### Material
^^^^
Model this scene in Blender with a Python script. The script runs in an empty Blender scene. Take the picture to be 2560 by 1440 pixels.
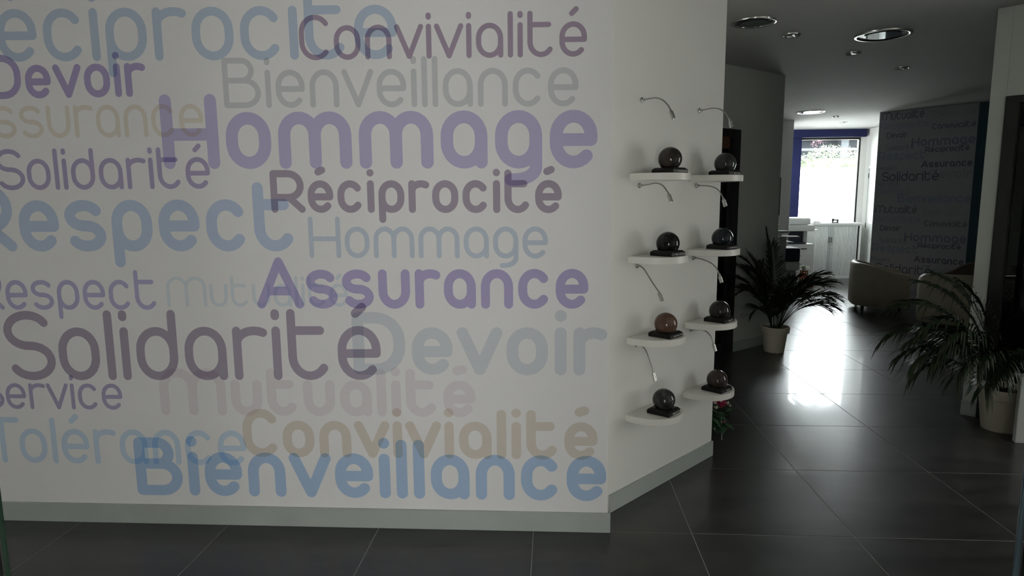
import bpy, bmesh, math, random
from mathutils import Vector, Matrix, Quaternion
from mathutils.geometry import delaunay_2d_cdt
random.seed(7)
PI = math.pi
S = bpy.context.scene
COL = S.collection

# ------------------------------------------------------------------ camera
cd = bpy.data.cameras.new('camera')
cam = bpy.data.objects.new('camera', cd)
COL.objects.link(cam)
cd.sensor_width = 36.0
cd.lens = 22.783
cd.clip_start = 0.05
Rw = [(0.998069, 0.061632, -0.00773), (0.000952, -0.139606, -0.990207), (-0.062108, 0.988287, -0.139395)]
rt, dn, fw = [Vector(r) for r in Rw]
m = Matrix((rt, -dn, -fw)).transposed().to_4x4()
m.translation = Vector((0, 0, 1.585))
cam.matrix_world = m
S.camera = cam

# ------------------------------------------------------------------ world, sun, daylight, exposure
W = bpy.data.worlds.new('sky'); S.world = W; W.use_nodes = True
nt = W.node_tree; nt.nodes.clear()
wo = nt.nodes.new('ShaderNodeOutputWorld'); wb = nt.nodes.new('ShaderNodeBackground')
wb.inputs['Color'].default_value = (0.93, 0.97, 1.0, 1); wb.inputs['Strength'].default_value = 26
nt.links.new(wb.outputs[0], wo.inputs[0])

def light(name, kind, energy, loc, rot, size=None, color=(1, 1, 1)):
    l = bpy.data.lights.new(name, kind); l.energy = energy; l.color = color
    if kind == 'AREA':
        l.shape = 'RECTANGLE'; l.size, l.size_y = size
    o = bpy.data.objects.new(name, l); COL.objects.link(o)
    o.location = loc; o.rotation_euler = rot
    return o
sun = light('sun', 'SUN', 4.0, (0, 0, 12), (math.radians(48), 0, math.radians(-12)), color=(1, .96, .9))
sun.data.angle = math.radians(3)
# daylight coming in through the glazed entrance behind the camera and through the window right of the hall
light('entrance_daylight', 'AREA', 152, (1.5, -2.35, .82), (PI/2, 0, PI), (3.0, 1.45), (1.0, .99, .985))
light('side_window_daylight', 'AREA', 34, (4.47, 3.26, 1.3), (PI/2, 0, math.atan2(-.669, .743)+PI), (1.7, 1.8), (1.0, 1.0, .95))
light('office_side_fill', 'AREA', 30, (3.99, 11.98, 1.95), (PI/2, 0, -PI/2), (1.1, 1.0), (.95, 1.0, 1.0))  # unseen fill lamp added to brighten the office, no window modelled here
pt = light('far_window_portal', 'AREA', 1, (5.28, 12.99, 1.8), (PI/2, 0, 0), (1.06, 1.64))
pt.rotation_euler = (-PI/2, 0, 0)
pt.data.cycles.is_portal = True

S.view_settings.view_transform = 'Standard'; S.view_settings.look = 'None'
S.view_settings.exposure = 0.0; S.view_settings.gamma = 1.0
S.view_settings.use_curve_mapping = False
S.cycles.max_bounces = 10; S.cycles.diffuse_bounces = 6; S.cycles.glossy_bounces = 5
S.cycles.transparent_max_bounces = 16
S.cycles.sample_clamp_indirect = 25.0
S.cycles.use_denoising = True
S.cycles.caustics_reflective = False; S.cycles.caustics_refractive = False

# ------------------------------------------------------------------ materials
def lin(c):
    return tuple(((v/255)/12.92 if v/255 <= .04045 else ((v/255+.055)/1.055)**2.4) for v in c)
def mat(name, col, rough=.6, metal=0, spec=.5, noise=None, bump=None, alpha=None, coat=0, emit=None):
    """noise=(scale, amount) mottles the colour; bump=(scale, strength) gives fine relief"""
    M = bpy.data.materials.new(name); M.use_nodes = True
    nt = M.node_tree; b = nt.nodes['Principled BSDF']
    b.inputs['Base Color'].default_value = (*col, 1)
    b.inputs['Roughness'].default_value = rough
    b.inputs['Metallic'].default_value = metal
    b.inputs['Specular IOR Level'].default_value = spec
    b.inputs['Coat Weight'].default_value = coat
    b.inputs['Coat Roughness'].default_value = .05
    tc = nt.nodes.new('ShaderNodeTexCoord')
    if noise:
        n = nt.nodes.new('ShaderNodeTexNoise'); n.inputs['Scale'].default_value = noise[0]
        n.inputs['Detail'].default_value = 5
        nt.links.new(tc.outputs['Object'], n.inputs['Vector'])
        r = nt.nodes.new('ShaderNodeValToRGB')
        a = noise[1]
        r.color_ramp.elements[0].position = .3; r.color_ramp.elements[1].position = .7
        c2 = noise[2] if len(noise) > 2 else tuple(min(1, v*(1+a)) for v in col)
        r.color_ramp.elements[0].color = (*[v*(1-a) for v in col], 1)
        r.color_ramp.elements[1].color = (*c2, 1)
        nt.links.new(n.outputs['Fac'], r.inputs[0]); nt.links.new(r.outputs[0], b.inputs['Base Color'])
    if bump:
        n = nt.nodes.new('ShaderNodeTexNoise'); n.inputs['Scale'].default_value = bump[0]
        nt.links.new(tc.outputs['Object'], n.inputs['Vector'])
        bp = nt.nodes.new('ShaderNodeBump'); bp.inputs['Strength'].default_value = bump[1]
        bp.inputs['Distance'].default_value = .01
        nt.links.new(n.outputs['Fac'], bp.inputs['Height']); nt.links.new(bp.outputs[0], b.inputs['Normal'])
    return M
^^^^
Repeat the material above word for word, please, apart from its images.

### The solution
Model this scene in Blender with a Python script. The script runs in an empty Blender scene. Take the picture to be 2560 by 1440 pixels.
import bpy, bmesh, math, random
from mathutils import Vector, Matrix, Quaternion
from mathutils.geometry import delaunay_2d_cdt
random.seed(7)
PI = math.pi
S = bpy.context.scene
COL = S.collection

# ------------------------------------------------------------------ camera
cd = bpy.data.cameras.new('camera')
cam = bpy.data.objects.new('camera', cd)
COL.objects.link(cam)
cd.sensor_width = 36.0
cd.lens = 22.783
cd.clip_start = 0.05
Rw = [(0.998069, 0.061632, -0.00773), (0.000952, -0.139606, -0.990207), (-0.062108, 0.988287, -0.139395)]
rt, dn, fw = [Vector(r) for r in Rw]
m = Matrix((rt, -dn, -fw)).transposed().to_4x4()
m.translation = Vector((0, 0, 1.585))
cam.matrix_world = m
S.camera = cam

# ------------------------------------------------------------------ world, sun, daylight, exposure
W = bpy.data.worlds.new('sky'); S.world = W; W.use_nodes = True
nt = W.node_tree; nt.nodes.clear()
wo = nt.nodes.new('ShaderNodeOutputWorld'); wb = nt.nodes.new('ShaderNodeBackground')
wb.inputs['Color'].default_value = (0.93, 0.97, 1.0, 1); wb.inputs['Strength'].default_value = 26
nt.links.new(wb.outputs[0], wo.inputs[0])

def light(name, kind, energy, loc, rot, size=None, color=(1, 1, 1)):
    l = bpy.data.lights.new(name, kind); l.energy = energy; l.color = color
    if kind == 'AREA':
        l.shape = 'RECTANGLE'; l.size, l.size_y = size
    o = bpy.data.objects.new(name, l); COL.objects.link(o)
    o.location = loc; o.rotation_euler = rot
    return o
sun = light('sun', 'SUN', 4.0, (0, 0, 12), (math.radians(48), 0, math.radians(-12)), color=(1, .96, .9))
sun.data.angle = math.radians(3)
# daylight coming in through the glazed entrance behind the camera and through the window right of the hall
light('entrance_daylight', 'AREA', 152, (1.5, -2.35, .82), (PI/2, 0, PI), (3.0, 1.45), (1.0, .99, .985))
light('side_window_daylight', 'AREA', 34, (4.47, 3.26, 1.3), (PI/2, 0, math.atan2(-.669, .743)+PI), (1.7, 1.8), (1.0, 1.0, .95))
light('office_side_fill', 'AREA', 30, (3.99, 11.98, 1.95), (PI/2, 0, -PI/2), (1.1, 1.0), (.95, 1.0, 1.0))  # unseen fill lamp added to brighten the office, no window modelled here
pt = light('far_window_portal', 'AREA', 1, (5.28, 12.99, 1.8), (PI/2, 0, 0), (1.06, 1.64))
pt.rotation_euler = (-PI/2, 0, 0)
pt.data.cycles.is_portal = True

S.view_settings.view_transform = 'Standard'; S.view_settings.look = 'None'
S.view_settings.exposure = 0.0; S.view_settings.gamma = 1.0
S.view_settings.use_curve_mapping = False
S.cycles.max_bounces = 10; S.cycles.diffuse_bounces = 6; S.cycles.glossy_bounces = 5
S.cycles.transparent_max_bounces = 16
S.cycles.sample_clamp_indirect = 25.0
S.cycles.use_denoising = True
S.cycles.caustics_reflective = False; S.cycles.caustics_refractive = False

# ------------------------------------------------------------------ materials
def lin(c):
    return tuple(((v/255)/12.92 if v/255 <= .04045 else ((v/255+.055)/1.055)**2.4) for v in c)
def mat(name, col, rough=.6, metal=0, spec=.5, noise=None, bump=None, alpha=None, coat=0, emit=None):
    """noise=(scale, amount) mottles the colour; bump=(scale, strength) gives fine relief"""
    M = bpy.data.materials.new(name); M.use_nodes = True
    nt = M.node_tree; b = nt.nodes['Principled BSDF']
    b.inputs['Base Color'].default_value = (*col, 1)
    b.inputs['Roughness'].default_value = rough
    b.inputs['Metallic'].default_value = metal
    b.inputs['Specular IOR Level'].default_value = spec
    b.inputs['Coat Weight'].default_value = coat
    b.inputs['Coat Roughness'].default_value = .05
    tc = nt.nodes.new('ShaderNodeTexCoord')
    if noise:
        n = nt.nodes.new('ShaderNodeTexNoise'); n.inputs['Scale'].default_value = noise[0]
        n.inputs['Detail'].default_value = 5
        nt.links.new(tc.outputs['Object'], n.inputs['Vector'])
        r = nt.nodes.new('ShaderNodeValToRGB')
        a = noise[1]
        r.color_ramp.elements[0].position = .3; r.color_ramp.elements[1].position = .7
        c2 = noise[2] if len(noise) > 2 else tuple(min(1, v*(1+a)) for v in col)
        r.color_ramp.elements[0].color = (*[v*(1-a) for v in col], 1)
        r.color_ramp.elements[1].color = (*c2, 1)
        nt.links.new(n.outputs['Fac'], r.inputs[0]); nt.links.new(r.outputs[0], b.inputs['Base Color'])
    if bump:
        n = nt.nodes.new('ShaderNodeTexNoise'); n.inputs['Scale'].default_value = bump[0]
        nt.links.new(tc.outputs['Object'], n.inputs['Vector'])
        bp = nt.nodes.new('ShaderNodeBump'); bp.inputs['Strength'].default_value = bump[1]
        bp.inputs['Distance'].default_value = .01
        nt.links.new(n.outputs['Fac'], bp.inputs['Height']); nt.links.new(bp.outputs[0], b.inputs['Normal'])
    return M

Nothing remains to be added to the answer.